Our smart car for “iglide on tour” shows us what´s inside

The retrofitting now goes one step further!

Now it is time to start dealing with the starter. One one hand, it is used to crank the engine to get it started, and on the other hand, is used to produce electricity. In this car, the starter is fixed to a movable bolt. Allowing the bolt to move enables radial and axial movements to balance out vibrations. This ensures that the strap, which connects starter and crank shaft, is under tension at all times. The bolt, holding the starter, is fixed by two bearings. They enable the movements and are going to be replaced by iglide plastic bearings.

The metal bearings that will be substituted by iglide

The bolt that carries the starter

Also, the suspension strut, which so kindly prevents the driver from smashing their head on the ceiling after hitting a bump, is brought to focus. More precisely, we are going to examine the rolling bearing, which is located above the suspension to ensure its axial alignment. As it is frequently in use, it has to be able to endure pressure and friction over a long period of time.

This bearing is planned to be replaced with an igus bearing specifically manufactured to endure pressures up to about 2,420 pounds.  Nevertheless, there are two challenges with this bearing: The original bearing was not the same size, which leads to the question: can this iglide bearing be used, or does a new one have to be specially manufactured?

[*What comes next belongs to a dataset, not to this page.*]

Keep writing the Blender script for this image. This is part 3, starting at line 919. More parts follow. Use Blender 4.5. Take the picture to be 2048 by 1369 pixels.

Furthermore, the suspension is bolted the rolling bearing. Thus the iglide bearing has to be adapted. Will the suspension works afterwards or shall we pick out a helmet to wear in the car? And will we still be able to steer the car after the bearing has been replaced?

The original bearing (right) and the possible igus bearing (left).

Johannes Thomé is showing where the bearing is located

The throttle valve got examined too! Throttle valves are located in the air-intake manifold of a car. Modern engines not only need fuel, but the right ratio of fuel to air. How much air is being sucked in is determined by how fast we accelerate and drive. It is placed on a shaft, which is moved by a small electro engine, and embedded in two bearings. These will be replaced by iglide plastic bearings.

The throttle valve

Last but not least, this week we looked at the handbrake (also called an emergency or parking brake by our international friends). The brake lever is connected to a module located on the car body. It is going to be investigated if the lever is connected through a replaceable bearing or just a metal bolt. The results from our investigation will decide whether or not we replace it with an iglide bearing.